Tuesday, March 17, 2015

Monopoly: Destroying Family’s Since 1933


My 9YO daughter asked me a few days ago, “Have you ever played Monopoly?”

“Uh, yeah…of course I have! Like, millions and millions of times.”

When I grew up we didn’t have the Internet. After the sun went down my family only had a few options for entertainment: 7 channels of TV with virtually nothing to watch (we didn’t have cable as that was for the “rich".) Read. Draw. Or played games with the family such as cards, usually poker, Uno, Parcheesi, Life, Battleship, and Monopoly.

Then I realized how crazy it was to be 9 and to have never played Monopoly. What kind of parent am I? Teaching her how to #hashtag, code, draw, tear apart and modify toys when every kid should have played Monopoly at least once by now. It’s almost like growing up without candy, birthday parties, or any (delicious) gluten. I immediately pulled out my iPhone and ordered it off Amazon.

Amazon Prime is so awesome and dangerous. Every time I use it I feel like that Coyote in those old Roadrunner cartoons ordering from ACME. I really wish Amazon Prime would deliver in wood crates; that would be awesome…

When we got our package we began to play almost immediately. Then my childhood memories came back to me in a quick flash. I realized that Monopoly could be played 1 of 2 ways:

1. You let the kid win. 

2. You play as you would any other human.
Nearly 2 hours into the game, I had hotels on Boardwalk and Park Place, owned about half the board, and was trying to teach her how to negotiate with me before her mother was going to go bankrupt with everything she had earned in the last 2 hours. And just then, her big eyes welled up, she got up and said softly, “you’re a bad daddy” and walked away.

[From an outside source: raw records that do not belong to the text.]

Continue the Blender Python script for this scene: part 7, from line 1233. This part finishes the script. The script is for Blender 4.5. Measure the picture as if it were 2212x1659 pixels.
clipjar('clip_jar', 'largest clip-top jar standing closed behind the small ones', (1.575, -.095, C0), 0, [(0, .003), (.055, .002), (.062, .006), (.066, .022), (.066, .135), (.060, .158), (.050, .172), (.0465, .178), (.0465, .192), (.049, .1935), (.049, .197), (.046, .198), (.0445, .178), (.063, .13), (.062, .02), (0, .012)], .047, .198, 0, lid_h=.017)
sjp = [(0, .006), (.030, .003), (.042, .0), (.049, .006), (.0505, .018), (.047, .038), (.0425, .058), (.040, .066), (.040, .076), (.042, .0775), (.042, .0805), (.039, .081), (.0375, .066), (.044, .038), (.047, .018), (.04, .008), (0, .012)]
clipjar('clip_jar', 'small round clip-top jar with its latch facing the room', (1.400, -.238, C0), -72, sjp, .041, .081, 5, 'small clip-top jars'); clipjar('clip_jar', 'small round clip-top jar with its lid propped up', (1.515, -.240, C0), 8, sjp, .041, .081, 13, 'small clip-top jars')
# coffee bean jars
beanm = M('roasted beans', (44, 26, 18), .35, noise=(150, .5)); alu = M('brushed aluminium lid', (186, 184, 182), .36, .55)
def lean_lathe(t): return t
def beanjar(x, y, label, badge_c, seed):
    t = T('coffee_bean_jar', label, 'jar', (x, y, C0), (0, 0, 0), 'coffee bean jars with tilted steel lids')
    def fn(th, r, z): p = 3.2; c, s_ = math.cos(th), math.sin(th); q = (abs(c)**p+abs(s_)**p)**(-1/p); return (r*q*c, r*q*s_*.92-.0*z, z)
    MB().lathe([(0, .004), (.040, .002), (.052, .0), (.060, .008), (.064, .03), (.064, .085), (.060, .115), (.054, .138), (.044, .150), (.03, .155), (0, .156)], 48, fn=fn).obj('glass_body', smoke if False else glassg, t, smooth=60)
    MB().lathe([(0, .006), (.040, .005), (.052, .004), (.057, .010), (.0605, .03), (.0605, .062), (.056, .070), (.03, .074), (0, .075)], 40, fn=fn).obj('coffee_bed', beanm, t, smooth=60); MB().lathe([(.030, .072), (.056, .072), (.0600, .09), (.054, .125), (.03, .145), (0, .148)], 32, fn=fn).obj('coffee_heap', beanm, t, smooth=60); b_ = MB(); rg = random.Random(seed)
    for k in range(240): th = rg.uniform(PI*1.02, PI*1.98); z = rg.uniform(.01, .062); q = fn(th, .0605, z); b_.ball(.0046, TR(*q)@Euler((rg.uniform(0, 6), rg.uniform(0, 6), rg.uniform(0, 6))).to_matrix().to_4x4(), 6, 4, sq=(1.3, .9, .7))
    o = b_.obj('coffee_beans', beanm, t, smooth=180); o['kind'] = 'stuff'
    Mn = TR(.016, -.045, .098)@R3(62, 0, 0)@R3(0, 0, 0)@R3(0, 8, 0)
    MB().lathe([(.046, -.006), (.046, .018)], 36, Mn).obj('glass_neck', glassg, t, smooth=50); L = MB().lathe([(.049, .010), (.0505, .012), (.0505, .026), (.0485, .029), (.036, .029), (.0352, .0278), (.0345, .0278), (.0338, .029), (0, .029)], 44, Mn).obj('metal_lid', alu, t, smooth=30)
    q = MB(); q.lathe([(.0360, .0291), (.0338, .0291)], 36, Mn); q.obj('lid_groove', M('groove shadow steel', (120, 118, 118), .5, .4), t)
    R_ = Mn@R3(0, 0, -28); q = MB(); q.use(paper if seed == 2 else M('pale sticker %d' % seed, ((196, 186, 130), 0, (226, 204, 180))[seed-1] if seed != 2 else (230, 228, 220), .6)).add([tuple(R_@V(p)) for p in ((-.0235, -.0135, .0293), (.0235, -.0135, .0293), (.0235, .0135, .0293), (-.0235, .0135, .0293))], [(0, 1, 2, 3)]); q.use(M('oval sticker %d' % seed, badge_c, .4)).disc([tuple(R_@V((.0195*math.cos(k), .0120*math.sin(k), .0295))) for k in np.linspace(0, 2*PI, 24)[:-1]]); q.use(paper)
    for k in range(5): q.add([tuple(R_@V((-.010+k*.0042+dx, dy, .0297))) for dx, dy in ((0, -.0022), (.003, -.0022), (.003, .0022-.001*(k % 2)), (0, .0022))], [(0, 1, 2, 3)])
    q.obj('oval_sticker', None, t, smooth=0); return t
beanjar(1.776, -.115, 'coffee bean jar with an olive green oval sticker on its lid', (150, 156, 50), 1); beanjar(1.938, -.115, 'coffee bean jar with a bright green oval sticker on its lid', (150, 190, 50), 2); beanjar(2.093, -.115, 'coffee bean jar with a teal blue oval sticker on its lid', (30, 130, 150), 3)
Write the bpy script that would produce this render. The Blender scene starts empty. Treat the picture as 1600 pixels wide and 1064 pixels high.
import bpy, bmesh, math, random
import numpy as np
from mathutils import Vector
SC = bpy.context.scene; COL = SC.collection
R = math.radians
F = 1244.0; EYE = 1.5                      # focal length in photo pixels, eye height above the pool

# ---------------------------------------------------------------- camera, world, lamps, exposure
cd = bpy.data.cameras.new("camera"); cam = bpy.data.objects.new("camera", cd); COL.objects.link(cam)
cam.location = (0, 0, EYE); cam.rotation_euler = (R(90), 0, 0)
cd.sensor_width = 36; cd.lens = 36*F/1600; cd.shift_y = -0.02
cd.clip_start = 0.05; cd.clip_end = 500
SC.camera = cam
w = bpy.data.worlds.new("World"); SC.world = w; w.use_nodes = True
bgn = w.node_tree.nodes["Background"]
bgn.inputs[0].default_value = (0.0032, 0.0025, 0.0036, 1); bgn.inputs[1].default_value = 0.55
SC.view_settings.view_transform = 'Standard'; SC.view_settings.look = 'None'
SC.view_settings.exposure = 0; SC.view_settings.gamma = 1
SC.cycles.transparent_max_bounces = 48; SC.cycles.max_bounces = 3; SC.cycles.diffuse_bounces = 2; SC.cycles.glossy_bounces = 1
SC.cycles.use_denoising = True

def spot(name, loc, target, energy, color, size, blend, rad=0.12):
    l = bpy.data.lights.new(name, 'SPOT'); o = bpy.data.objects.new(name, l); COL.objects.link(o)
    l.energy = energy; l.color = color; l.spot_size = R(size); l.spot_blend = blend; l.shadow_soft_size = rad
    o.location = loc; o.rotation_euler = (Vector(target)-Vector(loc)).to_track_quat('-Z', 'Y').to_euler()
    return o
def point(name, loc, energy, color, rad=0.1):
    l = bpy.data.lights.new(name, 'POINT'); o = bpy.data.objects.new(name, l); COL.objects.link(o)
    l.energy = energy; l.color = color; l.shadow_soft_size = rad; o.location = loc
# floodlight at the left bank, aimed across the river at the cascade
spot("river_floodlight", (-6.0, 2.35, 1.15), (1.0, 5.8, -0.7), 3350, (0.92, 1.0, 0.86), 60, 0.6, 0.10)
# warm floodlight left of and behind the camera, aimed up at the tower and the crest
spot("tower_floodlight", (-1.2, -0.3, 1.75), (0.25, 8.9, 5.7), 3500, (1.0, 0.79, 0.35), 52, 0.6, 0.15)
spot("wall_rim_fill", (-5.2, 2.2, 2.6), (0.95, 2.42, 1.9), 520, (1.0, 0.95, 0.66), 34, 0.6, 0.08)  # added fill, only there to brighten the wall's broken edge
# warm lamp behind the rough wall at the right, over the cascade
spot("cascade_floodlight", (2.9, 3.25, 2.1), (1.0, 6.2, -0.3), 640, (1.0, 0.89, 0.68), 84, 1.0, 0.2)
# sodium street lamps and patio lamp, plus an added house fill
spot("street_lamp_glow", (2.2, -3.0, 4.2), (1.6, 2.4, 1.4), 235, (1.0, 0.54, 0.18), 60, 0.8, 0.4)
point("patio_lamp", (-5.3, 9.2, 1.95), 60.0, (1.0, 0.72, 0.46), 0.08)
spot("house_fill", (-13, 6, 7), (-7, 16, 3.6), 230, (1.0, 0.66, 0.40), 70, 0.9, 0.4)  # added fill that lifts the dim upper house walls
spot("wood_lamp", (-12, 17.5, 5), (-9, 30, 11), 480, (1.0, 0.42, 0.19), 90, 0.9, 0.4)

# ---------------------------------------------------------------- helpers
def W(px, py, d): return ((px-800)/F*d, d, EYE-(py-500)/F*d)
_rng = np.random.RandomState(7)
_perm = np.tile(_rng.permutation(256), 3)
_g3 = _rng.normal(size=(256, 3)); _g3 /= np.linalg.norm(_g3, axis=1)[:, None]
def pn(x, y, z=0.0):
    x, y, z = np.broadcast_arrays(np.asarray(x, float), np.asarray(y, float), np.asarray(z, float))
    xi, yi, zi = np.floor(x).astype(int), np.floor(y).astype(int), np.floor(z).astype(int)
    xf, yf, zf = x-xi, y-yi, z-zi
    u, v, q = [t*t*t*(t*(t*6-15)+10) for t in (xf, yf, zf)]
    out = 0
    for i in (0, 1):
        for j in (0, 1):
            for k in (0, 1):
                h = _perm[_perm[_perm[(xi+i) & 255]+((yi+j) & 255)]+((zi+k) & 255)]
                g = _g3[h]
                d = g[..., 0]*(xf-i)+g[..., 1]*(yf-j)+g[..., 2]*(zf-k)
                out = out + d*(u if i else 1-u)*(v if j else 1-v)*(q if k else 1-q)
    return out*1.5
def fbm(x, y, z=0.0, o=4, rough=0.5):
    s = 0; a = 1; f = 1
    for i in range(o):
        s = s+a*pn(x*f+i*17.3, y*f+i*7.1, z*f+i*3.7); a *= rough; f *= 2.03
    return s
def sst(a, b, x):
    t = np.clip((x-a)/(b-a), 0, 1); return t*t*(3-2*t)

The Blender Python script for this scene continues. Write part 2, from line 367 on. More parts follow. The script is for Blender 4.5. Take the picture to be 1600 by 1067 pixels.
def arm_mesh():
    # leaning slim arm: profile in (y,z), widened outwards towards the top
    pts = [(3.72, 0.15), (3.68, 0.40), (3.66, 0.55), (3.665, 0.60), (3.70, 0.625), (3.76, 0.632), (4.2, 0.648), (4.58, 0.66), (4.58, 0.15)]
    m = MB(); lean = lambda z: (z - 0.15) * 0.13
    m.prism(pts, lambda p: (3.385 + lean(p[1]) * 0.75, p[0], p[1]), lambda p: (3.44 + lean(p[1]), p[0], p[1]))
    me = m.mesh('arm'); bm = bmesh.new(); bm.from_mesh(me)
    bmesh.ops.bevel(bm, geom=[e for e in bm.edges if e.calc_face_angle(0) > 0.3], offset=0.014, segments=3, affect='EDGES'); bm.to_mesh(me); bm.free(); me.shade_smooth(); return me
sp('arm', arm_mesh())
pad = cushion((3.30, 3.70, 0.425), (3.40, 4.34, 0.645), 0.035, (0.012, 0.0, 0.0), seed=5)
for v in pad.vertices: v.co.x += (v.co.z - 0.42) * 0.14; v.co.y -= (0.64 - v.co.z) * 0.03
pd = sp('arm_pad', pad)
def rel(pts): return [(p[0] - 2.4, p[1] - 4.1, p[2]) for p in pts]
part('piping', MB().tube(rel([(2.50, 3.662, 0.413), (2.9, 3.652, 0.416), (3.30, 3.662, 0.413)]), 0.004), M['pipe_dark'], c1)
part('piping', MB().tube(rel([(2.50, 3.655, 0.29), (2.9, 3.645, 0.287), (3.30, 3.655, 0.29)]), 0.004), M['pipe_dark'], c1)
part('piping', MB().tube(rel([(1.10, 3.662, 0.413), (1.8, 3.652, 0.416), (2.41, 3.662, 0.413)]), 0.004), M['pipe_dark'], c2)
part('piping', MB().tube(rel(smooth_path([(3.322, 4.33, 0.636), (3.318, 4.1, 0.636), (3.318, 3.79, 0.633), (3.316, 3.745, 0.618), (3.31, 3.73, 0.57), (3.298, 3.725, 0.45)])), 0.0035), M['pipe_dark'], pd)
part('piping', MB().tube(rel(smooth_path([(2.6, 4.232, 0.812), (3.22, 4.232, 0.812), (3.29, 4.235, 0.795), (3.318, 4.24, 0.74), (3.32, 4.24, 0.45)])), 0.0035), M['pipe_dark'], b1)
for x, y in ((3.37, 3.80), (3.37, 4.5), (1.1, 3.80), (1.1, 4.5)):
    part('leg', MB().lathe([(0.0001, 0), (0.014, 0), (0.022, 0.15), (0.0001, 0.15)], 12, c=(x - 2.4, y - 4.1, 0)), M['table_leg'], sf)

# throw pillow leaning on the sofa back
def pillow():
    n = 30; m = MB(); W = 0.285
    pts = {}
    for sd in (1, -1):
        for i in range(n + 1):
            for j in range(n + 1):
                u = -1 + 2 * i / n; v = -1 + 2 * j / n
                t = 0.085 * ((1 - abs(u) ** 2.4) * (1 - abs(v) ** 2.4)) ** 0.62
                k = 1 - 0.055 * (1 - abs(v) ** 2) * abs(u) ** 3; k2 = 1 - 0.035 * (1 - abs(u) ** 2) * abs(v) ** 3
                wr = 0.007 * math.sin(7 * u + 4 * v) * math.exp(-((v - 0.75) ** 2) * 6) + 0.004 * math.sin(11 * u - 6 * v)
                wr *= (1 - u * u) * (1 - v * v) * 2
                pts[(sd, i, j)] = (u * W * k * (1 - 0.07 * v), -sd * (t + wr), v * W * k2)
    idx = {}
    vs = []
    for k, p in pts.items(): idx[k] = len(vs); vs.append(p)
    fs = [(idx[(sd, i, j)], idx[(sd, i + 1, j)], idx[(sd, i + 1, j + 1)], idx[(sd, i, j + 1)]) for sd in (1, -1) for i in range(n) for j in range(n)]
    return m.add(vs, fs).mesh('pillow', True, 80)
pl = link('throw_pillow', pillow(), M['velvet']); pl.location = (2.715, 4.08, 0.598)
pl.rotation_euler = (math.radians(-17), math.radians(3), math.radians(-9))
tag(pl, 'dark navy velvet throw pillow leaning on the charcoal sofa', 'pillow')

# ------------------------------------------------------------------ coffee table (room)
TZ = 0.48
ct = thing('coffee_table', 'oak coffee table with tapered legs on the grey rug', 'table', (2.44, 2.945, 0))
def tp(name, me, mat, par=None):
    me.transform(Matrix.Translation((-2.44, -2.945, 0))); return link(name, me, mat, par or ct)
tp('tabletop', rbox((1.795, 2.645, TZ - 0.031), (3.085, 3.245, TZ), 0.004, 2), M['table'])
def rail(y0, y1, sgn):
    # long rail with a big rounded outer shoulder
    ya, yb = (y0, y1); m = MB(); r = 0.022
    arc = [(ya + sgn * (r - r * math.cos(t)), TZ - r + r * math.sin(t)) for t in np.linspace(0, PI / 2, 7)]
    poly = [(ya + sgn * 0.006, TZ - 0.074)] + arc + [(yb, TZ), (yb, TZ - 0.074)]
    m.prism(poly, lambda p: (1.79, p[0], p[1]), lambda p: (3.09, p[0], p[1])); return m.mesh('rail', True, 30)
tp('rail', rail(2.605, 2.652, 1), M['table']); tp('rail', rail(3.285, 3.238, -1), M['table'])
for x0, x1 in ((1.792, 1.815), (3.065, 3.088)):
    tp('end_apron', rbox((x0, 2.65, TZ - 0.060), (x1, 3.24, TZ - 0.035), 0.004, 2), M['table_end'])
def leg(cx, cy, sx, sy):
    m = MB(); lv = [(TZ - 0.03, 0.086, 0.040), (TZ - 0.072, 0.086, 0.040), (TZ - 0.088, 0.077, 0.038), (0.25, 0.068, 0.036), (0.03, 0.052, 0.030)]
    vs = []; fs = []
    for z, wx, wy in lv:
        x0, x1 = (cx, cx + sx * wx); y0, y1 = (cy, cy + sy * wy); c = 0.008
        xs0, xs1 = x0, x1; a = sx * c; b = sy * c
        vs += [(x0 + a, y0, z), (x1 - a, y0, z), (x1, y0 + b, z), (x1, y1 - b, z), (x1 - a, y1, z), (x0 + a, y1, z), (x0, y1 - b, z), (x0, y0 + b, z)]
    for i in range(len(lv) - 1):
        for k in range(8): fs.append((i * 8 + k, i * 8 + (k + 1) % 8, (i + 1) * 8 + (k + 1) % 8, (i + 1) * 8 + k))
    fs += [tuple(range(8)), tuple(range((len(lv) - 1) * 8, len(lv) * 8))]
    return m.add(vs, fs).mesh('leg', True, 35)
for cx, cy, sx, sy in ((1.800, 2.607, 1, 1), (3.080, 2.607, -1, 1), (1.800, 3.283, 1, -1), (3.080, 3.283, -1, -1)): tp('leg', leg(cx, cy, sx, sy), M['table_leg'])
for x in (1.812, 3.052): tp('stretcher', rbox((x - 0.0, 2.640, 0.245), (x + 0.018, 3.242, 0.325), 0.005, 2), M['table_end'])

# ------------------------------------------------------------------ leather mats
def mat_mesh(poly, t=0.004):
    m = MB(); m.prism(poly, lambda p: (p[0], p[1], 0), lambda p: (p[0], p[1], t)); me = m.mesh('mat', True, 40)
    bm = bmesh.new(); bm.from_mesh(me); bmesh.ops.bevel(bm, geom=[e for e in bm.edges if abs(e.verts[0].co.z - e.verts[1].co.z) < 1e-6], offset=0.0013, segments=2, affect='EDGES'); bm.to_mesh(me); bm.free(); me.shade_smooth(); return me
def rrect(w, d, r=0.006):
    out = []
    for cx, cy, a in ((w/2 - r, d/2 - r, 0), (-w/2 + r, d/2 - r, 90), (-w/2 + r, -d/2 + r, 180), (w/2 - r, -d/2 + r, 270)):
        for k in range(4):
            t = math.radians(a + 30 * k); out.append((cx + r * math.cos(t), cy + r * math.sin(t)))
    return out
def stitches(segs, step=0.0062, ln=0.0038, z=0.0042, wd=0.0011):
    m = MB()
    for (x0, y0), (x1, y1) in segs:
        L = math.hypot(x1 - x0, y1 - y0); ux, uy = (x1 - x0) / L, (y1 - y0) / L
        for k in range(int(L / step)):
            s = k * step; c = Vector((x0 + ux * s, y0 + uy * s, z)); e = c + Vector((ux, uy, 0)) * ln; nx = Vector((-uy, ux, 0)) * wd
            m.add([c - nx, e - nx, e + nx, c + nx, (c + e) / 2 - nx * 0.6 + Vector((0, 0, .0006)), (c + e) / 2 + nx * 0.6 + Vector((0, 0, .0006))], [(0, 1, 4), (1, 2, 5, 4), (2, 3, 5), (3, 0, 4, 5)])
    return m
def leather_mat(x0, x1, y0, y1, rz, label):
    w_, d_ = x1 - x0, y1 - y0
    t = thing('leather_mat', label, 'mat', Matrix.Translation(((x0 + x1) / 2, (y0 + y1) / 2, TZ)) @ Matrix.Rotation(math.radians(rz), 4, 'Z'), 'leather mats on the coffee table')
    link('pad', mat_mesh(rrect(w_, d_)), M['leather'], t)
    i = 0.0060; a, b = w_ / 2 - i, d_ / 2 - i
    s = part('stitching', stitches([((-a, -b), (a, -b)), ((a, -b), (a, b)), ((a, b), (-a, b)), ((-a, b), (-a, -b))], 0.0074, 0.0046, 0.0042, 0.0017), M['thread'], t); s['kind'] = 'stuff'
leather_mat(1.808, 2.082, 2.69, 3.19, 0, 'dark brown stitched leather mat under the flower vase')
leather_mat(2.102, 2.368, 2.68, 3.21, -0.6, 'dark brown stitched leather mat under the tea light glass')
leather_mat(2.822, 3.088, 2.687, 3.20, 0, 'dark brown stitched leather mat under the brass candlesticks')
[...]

After I collected the rent she owed me from her stack of money, my wife nearly wrote out a divorce contract on a nearby used paper towel (which happened to be mine as well…)

As I lay in bed that night, thinking, I realized that my family ways might have been a bit too harsh. We had to play until the end no matter how rough life (on the board) was or how many hours had gone by. You couldn’t walk away. You weren’t allowed to give up. You played and learned how to negotiate into eventually winning (and destroying the other players) and when you finally won - it felt great - because you knew how long it took to get there. It meant something real. My family doesn’t fight about politics or religion; no, they fight over who won in the last game of Monopoly!

Game can’t all be like Candyland where the point is just to make it to the end without crying.  There aren’t even dice in that game, only colored cards and the only conflict is staying out of the molasses  “Oh look, I got stuck in molasses swamp… I’ve learned a valuable life lesson.” That doesn’t mean anything. Nobody learns anything from that other than just stay away from something called molasses that nobody ever uses anymore!
  
Now Monopoly on the other hand - Monopoly is life.